--- WHAT IS EXPECTED ---
Every line of the data must be copied exactly.

--

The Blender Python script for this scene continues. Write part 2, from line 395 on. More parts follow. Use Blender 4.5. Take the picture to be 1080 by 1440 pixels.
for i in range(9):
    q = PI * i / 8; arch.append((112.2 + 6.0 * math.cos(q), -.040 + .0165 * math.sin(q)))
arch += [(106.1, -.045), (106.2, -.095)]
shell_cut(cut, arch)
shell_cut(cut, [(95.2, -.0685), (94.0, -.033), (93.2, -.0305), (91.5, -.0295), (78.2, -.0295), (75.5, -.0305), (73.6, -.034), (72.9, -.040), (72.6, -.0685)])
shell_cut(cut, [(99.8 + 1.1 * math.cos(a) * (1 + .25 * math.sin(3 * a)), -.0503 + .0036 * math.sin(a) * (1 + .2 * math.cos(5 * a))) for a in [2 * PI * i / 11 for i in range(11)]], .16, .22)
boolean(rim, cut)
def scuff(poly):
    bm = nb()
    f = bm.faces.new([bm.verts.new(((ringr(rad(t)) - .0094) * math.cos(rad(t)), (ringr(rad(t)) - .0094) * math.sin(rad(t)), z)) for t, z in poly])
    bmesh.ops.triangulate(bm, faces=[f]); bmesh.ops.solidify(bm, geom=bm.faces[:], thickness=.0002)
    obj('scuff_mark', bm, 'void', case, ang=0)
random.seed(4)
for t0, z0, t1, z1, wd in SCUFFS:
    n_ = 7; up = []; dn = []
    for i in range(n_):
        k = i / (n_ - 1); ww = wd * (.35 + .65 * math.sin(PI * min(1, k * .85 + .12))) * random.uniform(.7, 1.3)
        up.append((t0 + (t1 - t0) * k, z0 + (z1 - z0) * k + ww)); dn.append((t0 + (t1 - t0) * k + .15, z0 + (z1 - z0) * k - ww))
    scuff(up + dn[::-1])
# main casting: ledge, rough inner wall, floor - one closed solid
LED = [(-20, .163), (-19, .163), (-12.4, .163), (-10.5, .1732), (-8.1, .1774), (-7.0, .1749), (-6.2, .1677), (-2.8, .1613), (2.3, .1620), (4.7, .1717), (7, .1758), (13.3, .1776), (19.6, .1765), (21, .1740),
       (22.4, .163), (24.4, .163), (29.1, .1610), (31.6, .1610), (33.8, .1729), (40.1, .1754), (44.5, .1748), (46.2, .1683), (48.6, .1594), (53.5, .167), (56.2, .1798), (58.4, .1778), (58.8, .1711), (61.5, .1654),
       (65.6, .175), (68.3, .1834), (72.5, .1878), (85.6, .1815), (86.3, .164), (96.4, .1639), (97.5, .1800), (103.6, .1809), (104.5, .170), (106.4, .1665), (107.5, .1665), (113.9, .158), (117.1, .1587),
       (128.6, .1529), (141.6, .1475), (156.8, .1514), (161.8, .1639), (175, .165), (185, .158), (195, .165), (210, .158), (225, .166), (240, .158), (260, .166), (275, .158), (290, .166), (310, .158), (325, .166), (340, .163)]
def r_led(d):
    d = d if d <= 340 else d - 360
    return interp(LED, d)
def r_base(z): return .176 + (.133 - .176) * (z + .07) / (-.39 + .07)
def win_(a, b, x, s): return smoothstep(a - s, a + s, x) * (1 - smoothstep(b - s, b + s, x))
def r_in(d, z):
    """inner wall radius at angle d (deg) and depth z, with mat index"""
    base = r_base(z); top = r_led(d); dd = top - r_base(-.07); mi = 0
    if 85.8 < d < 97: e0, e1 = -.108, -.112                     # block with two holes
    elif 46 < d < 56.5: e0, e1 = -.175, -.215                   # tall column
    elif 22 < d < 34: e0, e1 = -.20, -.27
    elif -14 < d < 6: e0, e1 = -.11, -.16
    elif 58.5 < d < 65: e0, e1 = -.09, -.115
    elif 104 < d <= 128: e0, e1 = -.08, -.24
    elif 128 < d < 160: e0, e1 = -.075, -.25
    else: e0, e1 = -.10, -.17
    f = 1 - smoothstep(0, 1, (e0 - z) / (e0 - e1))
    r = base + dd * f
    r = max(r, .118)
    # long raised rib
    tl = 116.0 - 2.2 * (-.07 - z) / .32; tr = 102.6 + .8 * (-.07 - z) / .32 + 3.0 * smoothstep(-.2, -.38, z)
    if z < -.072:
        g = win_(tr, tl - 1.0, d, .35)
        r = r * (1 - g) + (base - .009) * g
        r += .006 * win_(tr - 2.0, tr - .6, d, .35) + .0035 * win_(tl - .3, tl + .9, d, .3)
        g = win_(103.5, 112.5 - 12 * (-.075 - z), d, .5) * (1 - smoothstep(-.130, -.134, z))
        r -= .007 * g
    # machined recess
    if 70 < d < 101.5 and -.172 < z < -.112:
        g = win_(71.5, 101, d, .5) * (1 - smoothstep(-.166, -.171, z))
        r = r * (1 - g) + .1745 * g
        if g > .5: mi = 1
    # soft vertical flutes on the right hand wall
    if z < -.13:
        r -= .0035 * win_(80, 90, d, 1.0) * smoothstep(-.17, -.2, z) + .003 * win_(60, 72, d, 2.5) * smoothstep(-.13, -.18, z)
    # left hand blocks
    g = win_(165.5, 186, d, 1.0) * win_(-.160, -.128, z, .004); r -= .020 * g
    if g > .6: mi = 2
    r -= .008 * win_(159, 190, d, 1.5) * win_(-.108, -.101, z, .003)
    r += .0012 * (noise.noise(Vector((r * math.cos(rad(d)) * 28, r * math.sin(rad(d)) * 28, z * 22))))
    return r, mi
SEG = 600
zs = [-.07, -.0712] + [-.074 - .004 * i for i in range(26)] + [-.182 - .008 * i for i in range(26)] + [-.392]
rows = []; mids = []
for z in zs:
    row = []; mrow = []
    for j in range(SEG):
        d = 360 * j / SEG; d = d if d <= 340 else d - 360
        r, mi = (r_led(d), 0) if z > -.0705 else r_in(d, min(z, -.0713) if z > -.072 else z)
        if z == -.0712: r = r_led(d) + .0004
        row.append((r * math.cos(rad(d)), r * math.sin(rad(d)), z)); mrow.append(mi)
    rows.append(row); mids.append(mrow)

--

--- THE RESPONSE ---
The Blender Python script for this scene continues. Write part 2, from line 395 on. More parts follow. Use Blender 4.5. Take the picture to be 1080 by 1440 pixels.
for i in range(9):
    q = PI * i / 8; arch.append((112.2 + 6.0 * math.cos(q), -.040 + .0165 * math.sin(q)))
arch += [(106.1, -.045), (106.2, -.095)]
shell_cut(cut, arch)
shell_cut(cut, [(95.2, -.0685), (94.0, -.033), (93.2, -.0305), (91.5, -.0295), (78.2, -.0295), (75.5, -.0305), (73.6, -.034), (72.9, -.040), (72.6, -.0685)])
shell_cut(cut, [(99.8 + 1.1 * math.cos(a) * (1 + .25 * math.sin(3 * a)), -.0503 + .0036 * math.sin(a) * (1 + .2 * math.cos(5 * a))) for a in [2 * PI * i / 11 for i in range(11)]], .16, .22)
boolean(rim, cut)
def scuff(poly):
    bm = nb()
    f = bm.faces.new([bm.verts.new(((ringr(rad(t)) - .0094) * math.cos(rad(t)), (ringr(rad(t)) - .0094) * math.sin(rad(t)), z)) for t, z in poly])
    bmesh.ops.triangulate(bm, faces=[f]); bmesh.ops.solidify(bm, geom=bm.faces[:], thickness=.0002)
    obj('scuff_mark', bm, 'void', case, ang=0)
random.seed(4)
for t0, z0, t1, z1, wd in SCUFFS:
    n_ = 7; up = []; dn = []
    for i in range(n_):
        k = i / (n_ - 1); ww = wd * (.35 + .65 * math.sin(PI * min(1, k * .85 + .12))) * random.uniform(.7, 1.3)
        up.append((t0 + (t1 - t0) * k, z0 + (z1 - z0) * k + ww)); dn.append((t0 + (t1 - t0) * k + .15, z0 + (z1 - z0) * k - ww))
    scuff(up + dn[::-1])
# main casting: ledge, rough inner wall, floor - one closed solid
LED = [(-20, .163), (-19, .163), (-12.4, .163), (-10.5, .1732), (-8.1, .1774), (-7.0, .1749), (-6.2, .1677), (-2.8, .1613), (2.3, .1620), (4.7, .1717), (7, .1758), (13.3, .1776), (19.6, .1765), (21, .1740),
       (22.4, .163), (24.4, .163), (29.1, .1610), (31.6, .1610), (33.8, .1729), (40.1, .1754), (44.5, .1748), (46.2, .1683), (48.6, .1594), (53.5, .167), (56.2, .1798), (58.4, .1778), (58.8, .1711), (61.5, .1654),
       (65.6, .175), (68.3, .1834), (72.5, .1878), (85.6, .1815), (86.3, .164), (96.4, .1639), (97.5, .1800), (103.6, .1809), (104.5, .170), (106.4, .1665), (107.5, .1665), (113.9, .158), (117.1, .1587),
       (128.6, .1529), (141.6, .1475), (156.8, .1514), (161.8, .1639), (175, .165), (185, .158), (195, .165), (210, .158), (225, .166), (240, .158), (260, .166), (275, .158), (290, .166), (310, .158), (325, .166), (340, .163)]
def r_led(d):
    d = d if d <= 340 else d - 360
    return interp(LED, d)
def r_base(z): return .176 + (.133 - .176) * (z + .07) / (-.39 + .07)
def win_(a, b, x, s): return smoothstep(a - s, a + s, x) * (1 - smoothstep(b - s, b + s, x))
def r_in(d, z):
    """inner wall radius at angle d (deg) and depth z, with mat index"""
    base = r_base(z); top = r_led(d); dd = top - r_base(-.07); mi = 0
    if 85.8 < d < 97: e0, e1 = -.108, -.112                     # block with two holes
    elif 46 < d < 56.5: e0, e1 = -.175, -.215                   # tall column
    elif 22 < d < 34: e0, e1 = -.20, -.27
    elif -14 < d < 6: e0, e1 = -.11, -.16
    elif 58.5 < d < 65: e0, e1 = -.09, -.115
    elif 104 < d <= 128: e0, e1 = -.08, -.24
    elif 128 < d < 160: e0, e1 = -.075, -.25
    else: e0, e1 = -.10, -.17
    f = 1 - smoothstep(0, 1, (e0 - z) / (e0 - e1))
    r = base + dd * f
    r = max(r, .118)
    # long raised rib
    tl = 116.0 - 2.2 * (-.07 - z) / .32; tr = 102.6 + .8 * (-.07 - z) / .32 + 3.0 * smoothstep(-.2, -.38, z)
    if z < -.072:
        g = win_(tr, tl - 1.0, d, .35)
        r = r * (1 - g) + (base - .009) * g
        r += .006 * win_(tr - 2.0, tr - .6, d, .35) + .0035 * win_(tl - .3, tl + .9, d, .3)
        g = win_(103.5, 112.5 - 12 * (-.075 - z), d, .5) * (1 - smoothstep(-.130, -.134, z))
        r -= .007 * g
    # machined recess
    if 70 < d < 101.5 and -.172 < z < -.112:
        g = win_(71.5, 101, d, .5) * (1 - smoothstep(-.166, -.171, z))
        r = r * (1 - g) + .1745 * g
        if g > .5: mi = 1
    # soft vertical flutes on the right hand wall
    if z < -.13:
        r -= .0035 * win_(80, 90, d, 1.0) * smoothstep(-.17, -.2, z) + .003 * win_(60, 72, d, 2.5) * smoothstep(-.13, -.18, z)
    # left hand blocks
    g = win_(165.5, 186, d, 1.0) * win_(-.160, -.128, z, .004); r -= .020 * g
    if g > .6: mi = 2
    r -= .008 * win_(159, 190, d, 1.5) * win_(-.108, -.101, z, .003)
    r += .0012 * (noise.noise(Vector((r * math.cos(rad(d)) * 28, r * math.sin(rad(d)) * 28, z * 22))))
    return r, mi
SEG = 600
zs = [-.07, -.0712] + [-.074 - .004 * i for i in range(26)] + [-.182 - .008 * i for i in range(26)] + [-.392]
rows = []; mids = []
for z in zs:
    row = []; mrow = []
    for j in range(SEG):
        d = 360 * j / SEG; d = d if d <= 340 else d - 360
        r, mi = (r_led(d), 0) if z > -.0705 else r_in(d, min(z, -.0713) if z > -.072 else z)
        if z == -.0712: r = r_led(d) + .0004
        row.append((r * math.cos(rad(d)), r * math.sin(rad(d)), z)); mrow.append(mi)
    rows.append(row); mids.append(mrow)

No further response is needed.